Assume contrary that $f(x)<N$ for all $x\in\mathbb{R}^+$. $$f(x+f(y))^2\geq f(x)\left(f(x+f(y))+f(y)\right)>f(x)\cdot f(x+f(y))$$$\implies f(x+f(y))>f(x)$. So $$N^2>f(x+f(y))^2\geq f(x)\left(f(x+f(y))+f(y)\right)>f(x)^2+f(x)\cdot f(y)$$Setting $x=y$ gives that $\frac{N}{\sqrt{2}}>f(x)$ for all $x\in\mathbb{R}^+$. So induction give that $\frac{N}{(\sqrt{2})^n}>f(x)$ for all $n\in\mathbb{N}$. Sending $n$ to infinity gives contradiction.
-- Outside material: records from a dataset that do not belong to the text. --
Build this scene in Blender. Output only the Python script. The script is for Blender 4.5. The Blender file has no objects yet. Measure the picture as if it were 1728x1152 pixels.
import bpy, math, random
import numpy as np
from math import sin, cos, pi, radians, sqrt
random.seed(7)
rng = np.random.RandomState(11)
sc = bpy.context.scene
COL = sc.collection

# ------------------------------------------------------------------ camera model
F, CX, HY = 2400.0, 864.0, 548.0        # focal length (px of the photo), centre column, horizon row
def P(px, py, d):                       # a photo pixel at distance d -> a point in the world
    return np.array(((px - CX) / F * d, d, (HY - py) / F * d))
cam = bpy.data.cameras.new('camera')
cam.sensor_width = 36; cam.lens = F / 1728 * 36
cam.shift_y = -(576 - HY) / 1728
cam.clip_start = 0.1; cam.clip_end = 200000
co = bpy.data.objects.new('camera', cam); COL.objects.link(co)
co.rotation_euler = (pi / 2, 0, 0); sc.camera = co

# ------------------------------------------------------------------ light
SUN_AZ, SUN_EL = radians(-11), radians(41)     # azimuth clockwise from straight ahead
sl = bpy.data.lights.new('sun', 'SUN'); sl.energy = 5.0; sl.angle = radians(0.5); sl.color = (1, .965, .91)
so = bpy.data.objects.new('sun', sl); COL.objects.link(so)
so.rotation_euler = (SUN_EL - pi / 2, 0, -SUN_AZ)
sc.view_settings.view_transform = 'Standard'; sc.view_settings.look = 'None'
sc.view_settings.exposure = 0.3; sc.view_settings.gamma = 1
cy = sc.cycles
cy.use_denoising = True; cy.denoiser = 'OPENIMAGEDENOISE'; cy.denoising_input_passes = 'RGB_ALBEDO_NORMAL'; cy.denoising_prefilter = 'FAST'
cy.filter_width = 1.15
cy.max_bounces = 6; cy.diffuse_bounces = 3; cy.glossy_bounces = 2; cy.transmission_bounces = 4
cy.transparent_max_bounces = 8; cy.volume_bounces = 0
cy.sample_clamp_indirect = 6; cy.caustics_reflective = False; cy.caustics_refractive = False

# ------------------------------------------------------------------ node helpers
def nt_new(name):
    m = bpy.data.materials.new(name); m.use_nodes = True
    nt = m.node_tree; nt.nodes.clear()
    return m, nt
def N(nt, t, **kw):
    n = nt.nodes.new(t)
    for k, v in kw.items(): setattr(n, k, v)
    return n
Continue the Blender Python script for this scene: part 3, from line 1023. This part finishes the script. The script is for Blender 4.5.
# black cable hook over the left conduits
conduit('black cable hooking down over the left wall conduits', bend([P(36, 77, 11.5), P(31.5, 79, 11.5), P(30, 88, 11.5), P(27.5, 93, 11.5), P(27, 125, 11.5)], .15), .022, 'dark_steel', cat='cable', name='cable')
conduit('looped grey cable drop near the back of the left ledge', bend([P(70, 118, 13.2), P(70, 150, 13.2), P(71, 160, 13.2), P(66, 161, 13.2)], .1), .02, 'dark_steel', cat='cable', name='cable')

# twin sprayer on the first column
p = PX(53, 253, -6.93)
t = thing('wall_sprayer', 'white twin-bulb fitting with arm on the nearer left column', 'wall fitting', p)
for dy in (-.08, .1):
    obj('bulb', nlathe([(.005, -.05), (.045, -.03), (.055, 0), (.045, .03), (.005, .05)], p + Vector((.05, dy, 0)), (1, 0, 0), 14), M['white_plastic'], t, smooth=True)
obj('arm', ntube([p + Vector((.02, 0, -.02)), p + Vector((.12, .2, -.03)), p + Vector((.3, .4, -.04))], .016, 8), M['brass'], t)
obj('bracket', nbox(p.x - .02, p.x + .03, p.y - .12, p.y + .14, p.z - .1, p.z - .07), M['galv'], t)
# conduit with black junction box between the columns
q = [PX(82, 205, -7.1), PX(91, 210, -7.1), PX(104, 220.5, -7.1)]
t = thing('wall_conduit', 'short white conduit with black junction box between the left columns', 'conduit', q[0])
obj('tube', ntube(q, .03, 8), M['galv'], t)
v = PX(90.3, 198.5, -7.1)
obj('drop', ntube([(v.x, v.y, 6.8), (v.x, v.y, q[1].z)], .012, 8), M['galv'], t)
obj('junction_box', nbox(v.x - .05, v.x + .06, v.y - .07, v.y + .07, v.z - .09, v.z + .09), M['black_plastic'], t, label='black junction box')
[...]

So $f$ is unbounded.

if $\mathbb{R}^+$ refers to the set of nonnegatives reals as french meaning we have to add $ f\ne 0$

Put $x=y$ we get $f(x+f(x))^2 \ge f(x) \left( f(x+f(x))+f(x) \right)$, so $f(x+f(x)) \ge \frac{1+\sqrt{5}}{2} f(x)$. Iterating shows that $f$ is unbounded.

$P(x,x) \implies f(x+f(x)) > f(x)$ it follows from this inequality that the function $f$ is unbounded.

lazizbek42 wrote: $P(x,x) \implies f(x+f(x)) > f(x)$ it follows from this inequality that the function $f$ is unbounded. I don't think so. Because $f(m) >f(n) $ for all $m>n$ doesn't mean that this function is unbounded. For example $f(x) =1-\frac{1}{2^x}$ is strictly increasing function, but it has bound, which is $1$.